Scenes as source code
++++++++++++++++++++

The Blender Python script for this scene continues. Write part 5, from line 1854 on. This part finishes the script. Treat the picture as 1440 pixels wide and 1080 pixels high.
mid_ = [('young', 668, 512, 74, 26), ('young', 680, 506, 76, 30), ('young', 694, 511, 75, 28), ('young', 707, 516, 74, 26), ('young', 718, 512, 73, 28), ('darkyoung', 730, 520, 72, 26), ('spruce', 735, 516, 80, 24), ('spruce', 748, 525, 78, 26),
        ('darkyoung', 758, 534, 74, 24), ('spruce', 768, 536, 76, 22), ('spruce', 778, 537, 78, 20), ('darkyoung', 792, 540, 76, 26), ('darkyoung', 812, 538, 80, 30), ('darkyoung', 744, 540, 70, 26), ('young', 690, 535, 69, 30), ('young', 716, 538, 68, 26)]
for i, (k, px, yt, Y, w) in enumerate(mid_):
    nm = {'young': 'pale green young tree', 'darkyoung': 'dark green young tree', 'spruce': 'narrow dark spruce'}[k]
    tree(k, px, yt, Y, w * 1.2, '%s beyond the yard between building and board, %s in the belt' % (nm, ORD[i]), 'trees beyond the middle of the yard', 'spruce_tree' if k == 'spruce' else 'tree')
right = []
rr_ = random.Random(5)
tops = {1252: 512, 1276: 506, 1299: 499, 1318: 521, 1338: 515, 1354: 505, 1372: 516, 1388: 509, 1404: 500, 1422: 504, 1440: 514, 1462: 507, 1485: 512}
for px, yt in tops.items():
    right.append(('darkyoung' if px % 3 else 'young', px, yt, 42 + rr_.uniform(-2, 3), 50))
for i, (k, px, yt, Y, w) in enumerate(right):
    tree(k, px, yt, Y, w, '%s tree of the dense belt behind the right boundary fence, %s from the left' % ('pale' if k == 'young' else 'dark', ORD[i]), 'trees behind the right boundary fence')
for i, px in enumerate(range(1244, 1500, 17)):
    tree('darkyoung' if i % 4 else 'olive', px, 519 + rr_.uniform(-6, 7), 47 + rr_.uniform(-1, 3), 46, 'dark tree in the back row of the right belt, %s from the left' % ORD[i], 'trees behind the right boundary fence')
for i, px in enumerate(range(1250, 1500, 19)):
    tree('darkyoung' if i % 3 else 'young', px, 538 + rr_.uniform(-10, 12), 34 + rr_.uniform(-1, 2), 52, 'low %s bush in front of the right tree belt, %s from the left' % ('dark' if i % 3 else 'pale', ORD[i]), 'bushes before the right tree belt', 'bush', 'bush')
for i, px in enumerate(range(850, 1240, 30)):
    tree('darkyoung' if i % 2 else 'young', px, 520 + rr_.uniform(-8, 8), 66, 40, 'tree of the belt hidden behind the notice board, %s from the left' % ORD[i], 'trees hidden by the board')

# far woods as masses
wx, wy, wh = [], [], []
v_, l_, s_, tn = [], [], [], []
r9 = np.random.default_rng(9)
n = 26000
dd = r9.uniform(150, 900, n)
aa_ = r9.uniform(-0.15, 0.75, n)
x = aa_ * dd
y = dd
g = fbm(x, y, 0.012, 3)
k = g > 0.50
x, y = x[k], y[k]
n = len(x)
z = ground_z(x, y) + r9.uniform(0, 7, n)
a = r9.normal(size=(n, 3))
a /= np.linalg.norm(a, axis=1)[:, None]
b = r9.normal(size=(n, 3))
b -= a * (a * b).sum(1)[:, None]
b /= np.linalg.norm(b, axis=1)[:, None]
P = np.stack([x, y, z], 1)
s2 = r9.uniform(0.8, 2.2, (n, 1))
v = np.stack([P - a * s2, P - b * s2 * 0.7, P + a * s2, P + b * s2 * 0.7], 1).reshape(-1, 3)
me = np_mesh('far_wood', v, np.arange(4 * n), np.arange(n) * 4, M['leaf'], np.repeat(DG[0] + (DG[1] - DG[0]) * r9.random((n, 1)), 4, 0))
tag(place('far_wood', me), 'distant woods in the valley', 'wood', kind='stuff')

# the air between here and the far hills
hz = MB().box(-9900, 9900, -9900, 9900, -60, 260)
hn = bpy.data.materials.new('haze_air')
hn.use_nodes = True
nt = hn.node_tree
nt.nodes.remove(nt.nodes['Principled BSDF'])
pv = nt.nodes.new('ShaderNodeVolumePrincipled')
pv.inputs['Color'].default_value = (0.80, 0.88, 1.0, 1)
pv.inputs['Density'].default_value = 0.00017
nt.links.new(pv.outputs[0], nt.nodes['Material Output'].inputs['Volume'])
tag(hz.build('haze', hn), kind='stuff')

++++++++++++++++++++

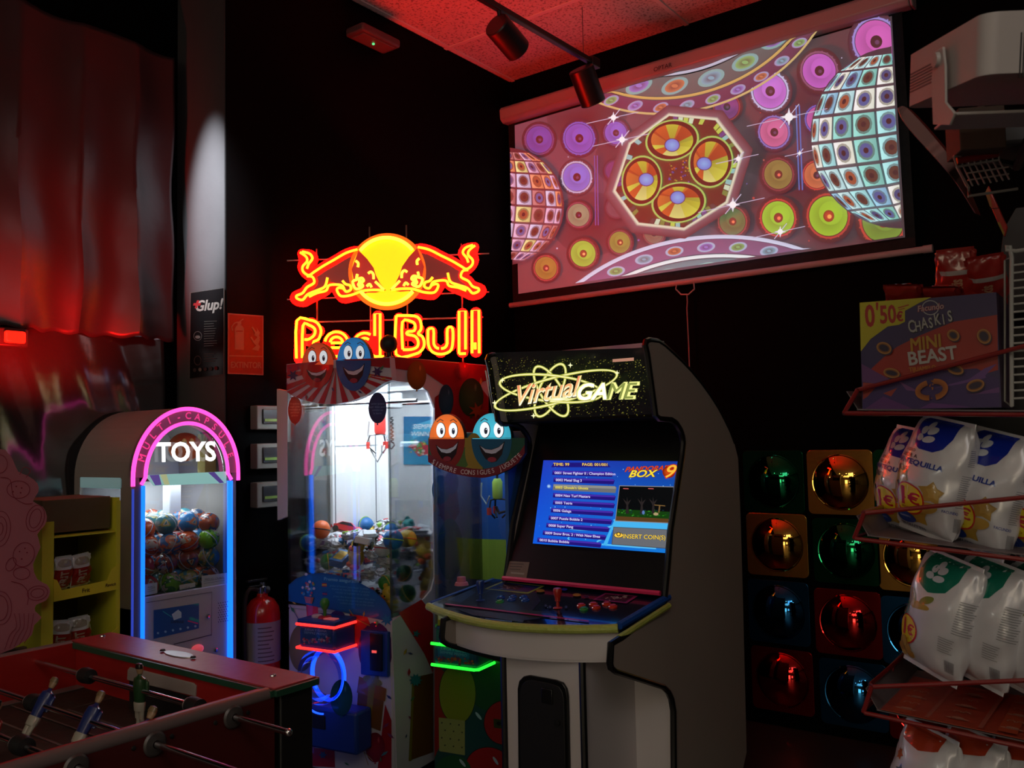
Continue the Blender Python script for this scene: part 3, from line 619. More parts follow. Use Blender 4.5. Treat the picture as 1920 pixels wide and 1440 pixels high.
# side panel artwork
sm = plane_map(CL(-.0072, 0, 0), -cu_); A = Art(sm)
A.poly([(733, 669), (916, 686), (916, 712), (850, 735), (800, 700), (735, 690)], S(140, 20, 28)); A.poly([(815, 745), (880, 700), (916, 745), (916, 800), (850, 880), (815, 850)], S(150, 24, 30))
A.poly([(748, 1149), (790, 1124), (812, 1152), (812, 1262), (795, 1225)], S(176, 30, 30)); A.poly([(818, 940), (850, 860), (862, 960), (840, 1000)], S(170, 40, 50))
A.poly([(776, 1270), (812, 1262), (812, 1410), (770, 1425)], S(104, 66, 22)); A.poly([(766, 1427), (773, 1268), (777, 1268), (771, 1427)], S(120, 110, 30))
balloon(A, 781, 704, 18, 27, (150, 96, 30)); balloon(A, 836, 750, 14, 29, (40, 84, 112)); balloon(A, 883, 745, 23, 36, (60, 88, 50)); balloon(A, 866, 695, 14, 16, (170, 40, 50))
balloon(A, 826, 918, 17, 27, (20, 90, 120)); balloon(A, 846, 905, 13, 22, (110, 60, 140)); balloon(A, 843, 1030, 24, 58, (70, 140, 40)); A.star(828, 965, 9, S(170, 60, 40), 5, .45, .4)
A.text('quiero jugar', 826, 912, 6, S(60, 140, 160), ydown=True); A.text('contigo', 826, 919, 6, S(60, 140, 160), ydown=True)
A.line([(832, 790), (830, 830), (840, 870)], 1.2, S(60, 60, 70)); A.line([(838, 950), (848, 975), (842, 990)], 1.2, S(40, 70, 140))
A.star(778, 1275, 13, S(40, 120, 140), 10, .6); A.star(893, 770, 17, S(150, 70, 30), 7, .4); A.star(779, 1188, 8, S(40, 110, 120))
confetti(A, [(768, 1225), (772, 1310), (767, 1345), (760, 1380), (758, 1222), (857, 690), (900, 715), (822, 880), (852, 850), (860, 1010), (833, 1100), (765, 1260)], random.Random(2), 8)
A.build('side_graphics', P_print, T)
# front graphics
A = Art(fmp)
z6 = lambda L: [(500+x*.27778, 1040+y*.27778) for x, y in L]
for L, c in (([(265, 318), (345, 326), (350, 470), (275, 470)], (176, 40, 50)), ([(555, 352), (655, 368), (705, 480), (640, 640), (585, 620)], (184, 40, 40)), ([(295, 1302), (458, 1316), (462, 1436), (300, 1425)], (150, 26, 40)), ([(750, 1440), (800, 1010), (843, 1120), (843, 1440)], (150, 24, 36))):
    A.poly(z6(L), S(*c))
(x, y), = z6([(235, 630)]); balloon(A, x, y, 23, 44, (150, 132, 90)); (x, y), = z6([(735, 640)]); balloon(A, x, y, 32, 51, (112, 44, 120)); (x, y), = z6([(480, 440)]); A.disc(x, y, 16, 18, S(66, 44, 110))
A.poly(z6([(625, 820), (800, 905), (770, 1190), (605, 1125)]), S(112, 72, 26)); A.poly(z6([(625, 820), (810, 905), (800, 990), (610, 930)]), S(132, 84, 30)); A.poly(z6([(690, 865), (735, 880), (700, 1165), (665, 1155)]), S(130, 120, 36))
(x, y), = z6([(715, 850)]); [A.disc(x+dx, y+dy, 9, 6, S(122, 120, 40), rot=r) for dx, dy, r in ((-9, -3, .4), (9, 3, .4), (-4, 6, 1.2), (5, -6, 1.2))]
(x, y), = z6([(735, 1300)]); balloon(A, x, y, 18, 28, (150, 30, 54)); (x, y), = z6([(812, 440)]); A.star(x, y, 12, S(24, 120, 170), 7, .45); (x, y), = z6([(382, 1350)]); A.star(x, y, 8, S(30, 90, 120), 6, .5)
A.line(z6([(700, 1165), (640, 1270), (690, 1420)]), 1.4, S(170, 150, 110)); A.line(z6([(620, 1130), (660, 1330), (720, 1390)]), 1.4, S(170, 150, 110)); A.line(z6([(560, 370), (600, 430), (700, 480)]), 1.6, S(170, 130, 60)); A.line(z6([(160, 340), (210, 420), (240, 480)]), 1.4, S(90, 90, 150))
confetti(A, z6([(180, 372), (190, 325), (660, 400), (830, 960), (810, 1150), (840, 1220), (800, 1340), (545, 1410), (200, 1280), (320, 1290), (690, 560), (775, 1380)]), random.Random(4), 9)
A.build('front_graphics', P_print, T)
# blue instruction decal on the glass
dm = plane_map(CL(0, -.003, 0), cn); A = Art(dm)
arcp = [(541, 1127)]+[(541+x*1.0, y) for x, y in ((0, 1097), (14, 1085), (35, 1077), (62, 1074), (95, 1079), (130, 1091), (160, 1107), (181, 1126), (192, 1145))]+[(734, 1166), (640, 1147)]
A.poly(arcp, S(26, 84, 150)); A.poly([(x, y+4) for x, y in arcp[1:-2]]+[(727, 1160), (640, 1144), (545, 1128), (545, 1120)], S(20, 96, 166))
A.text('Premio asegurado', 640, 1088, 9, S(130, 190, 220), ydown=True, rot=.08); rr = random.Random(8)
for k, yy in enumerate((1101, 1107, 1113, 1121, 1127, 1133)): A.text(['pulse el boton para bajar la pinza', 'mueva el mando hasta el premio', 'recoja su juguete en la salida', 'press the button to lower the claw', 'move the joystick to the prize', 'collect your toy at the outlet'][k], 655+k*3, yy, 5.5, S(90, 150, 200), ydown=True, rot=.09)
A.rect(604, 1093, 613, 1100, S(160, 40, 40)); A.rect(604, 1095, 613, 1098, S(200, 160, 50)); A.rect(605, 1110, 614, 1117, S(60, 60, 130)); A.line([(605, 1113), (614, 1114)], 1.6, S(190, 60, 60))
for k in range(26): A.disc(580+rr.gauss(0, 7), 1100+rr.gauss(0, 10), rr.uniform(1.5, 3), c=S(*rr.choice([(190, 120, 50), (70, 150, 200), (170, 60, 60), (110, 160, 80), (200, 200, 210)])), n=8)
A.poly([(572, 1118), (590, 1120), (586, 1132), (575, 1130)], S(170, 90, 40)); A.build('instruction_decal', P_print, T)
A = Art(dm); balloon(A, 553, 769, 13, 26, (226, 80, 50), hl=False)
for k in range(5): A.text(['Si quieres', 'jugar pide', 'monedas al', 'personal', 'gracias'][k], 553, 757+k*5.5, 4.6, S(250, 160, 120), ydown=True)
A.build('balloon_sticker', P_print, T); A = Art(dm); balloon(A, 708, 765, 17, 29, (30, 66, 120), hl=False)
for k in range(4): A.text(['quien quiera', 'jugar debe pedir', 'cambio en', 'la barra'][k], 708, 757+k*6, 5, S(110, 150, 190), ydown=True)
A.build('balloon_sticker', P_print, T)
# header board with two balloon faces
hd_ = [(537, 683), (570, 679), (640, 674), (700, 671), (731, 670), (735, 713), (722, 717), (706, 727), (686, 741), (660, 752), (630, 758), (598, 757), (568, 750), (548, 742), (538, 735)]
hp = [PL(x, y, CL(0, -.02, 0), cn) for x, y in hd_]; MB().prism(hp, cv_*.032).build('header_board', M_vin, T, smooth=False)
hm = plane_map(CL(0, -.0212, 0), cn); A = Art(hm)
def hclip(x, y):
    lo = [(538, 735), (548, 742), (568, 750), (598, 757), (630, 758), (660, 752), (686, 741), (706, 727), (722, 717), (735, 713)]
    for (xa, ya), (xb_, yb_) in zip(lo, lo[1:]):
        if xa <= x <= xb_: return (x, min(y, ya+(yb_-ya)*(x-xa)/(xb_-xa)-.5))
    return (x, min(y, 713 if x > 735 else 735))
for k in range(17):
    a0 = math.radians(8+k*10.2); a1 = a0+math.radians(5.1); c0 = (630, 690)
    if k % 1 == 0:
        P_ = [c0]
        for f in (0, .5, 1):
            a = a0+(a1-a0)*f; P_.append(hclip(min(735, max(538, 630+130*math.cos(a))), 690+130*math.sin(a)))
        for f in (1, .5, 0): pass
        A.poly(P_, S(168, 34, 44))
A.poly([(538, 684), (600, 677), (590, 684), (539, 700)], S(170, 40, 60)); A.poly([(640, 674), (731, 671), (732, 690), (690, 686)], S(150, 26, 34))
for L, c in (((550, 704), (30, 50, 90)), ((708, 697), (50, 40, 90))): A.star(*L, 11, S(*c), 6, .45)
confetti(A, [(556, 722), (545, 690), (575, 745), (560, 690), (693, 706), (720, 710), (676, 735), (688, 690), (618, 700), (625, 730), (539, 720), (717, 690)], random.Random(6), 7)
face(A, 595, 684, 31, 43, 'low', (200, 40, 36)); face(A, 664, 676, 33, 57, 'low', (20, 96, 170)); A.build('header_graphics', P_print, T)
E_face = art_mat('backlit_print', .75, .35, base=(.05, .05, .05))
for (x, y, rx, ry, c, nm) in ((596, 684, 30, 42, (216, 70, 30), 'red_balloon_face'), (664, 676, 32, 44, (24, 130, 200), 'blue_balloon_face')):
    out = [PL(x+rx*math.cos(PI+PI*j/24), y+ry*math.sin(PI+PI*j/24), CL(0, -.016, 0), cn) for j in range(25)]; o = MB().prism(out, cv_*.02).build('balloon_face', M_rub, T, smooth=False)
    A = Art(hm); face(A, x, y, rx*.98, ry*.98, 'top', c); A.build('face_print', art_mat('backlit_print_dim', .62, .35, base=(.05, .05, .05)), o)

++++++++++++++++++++

▸ **BRIEF**: Search the listing for the word "Treat" and return each line that holds it.

▸ **EXERCISE OUTPUT**:
The Blender Python script for this scene continues. Write part 5, from line 1854 on. This part finishes the script. Treat the picture as 1440 pixels wide and 1080 pixels high.
Continue the Blender Python script for this scene: part 3, from line 619. More parts follow. Use Blender 4.5. Treat the picture as 1920 pixels wide and 1440 pixels high.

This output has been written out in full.